で、そういった筋の悪い人に数年間所有されたデルタは必然的に、もともとの虚弱体質がよりいっそう虚弱化し、さらには「血管に悪玉コレステロールが詰まりまくってる」みたいな状態にもなる。となれば、その個体を、ピカピカな外観に引かれて次に買った人が「買ったはいいけど、1年のうち半分以上は工場に入ってる」という事態に陥ったり、「次から次へと壊れまくるんで、半年で手放した」みたいな話になるのも、ある意味当たり前ではある。それゆえ“伝説”が生まれたのだ。
だが、ランチア・デルタHFインテグラーレ エボルツィオーネ2においては……いやデルタのエボ2に限らず、悪名高きシトロエン XMなどにおいても、その種の伝説はもはや古い。
たしかにデルタ エボ2もXMも、そしてシトロエン BXも、過去においてはぶち壊れまくった。
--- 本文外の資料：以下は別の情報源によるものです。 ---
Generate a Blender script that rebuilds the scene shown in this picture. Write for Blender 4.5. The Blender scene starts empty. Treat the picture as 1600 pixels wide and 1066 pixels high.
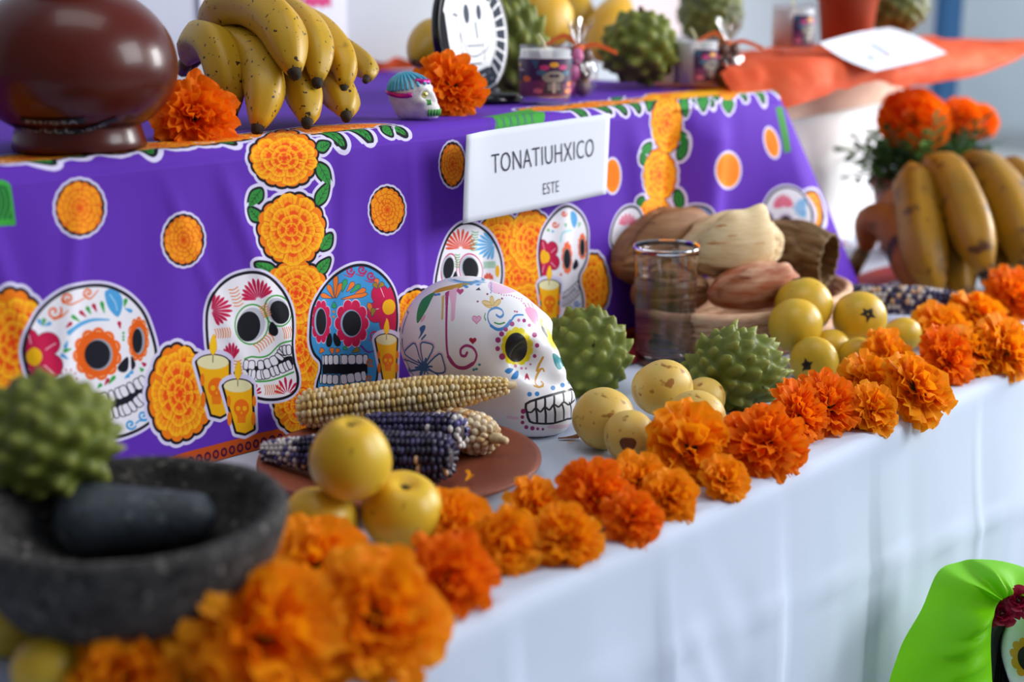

しかし、そんな地獄を生き延び、メンテナンスに関する有効な知見も十分に蓄積された現在において、しっかり整備され続けている個体は、そう簡単に壊れまくることはない。
事実、筆者の知人はデルタ エボ2でガンガンにサーキットを全開走行しており、悪名高きシトロエン XMを、仕事の足として使っているフリーランスのカメラマンもいる。
素性のいい個体を選ぶ必要は絶対にあるし、整備にはそれなりに手間もカネもかかる。今後はサビの問題も無視できないだろう。が、巷間でいわれているほどのことではないのだ。
今回、編集部からは「デルタの故障伝説をイジる感じで書いてくれ」との依頼だったが、嘘を書くわけにもいかないため、真実を述べさせていただいた。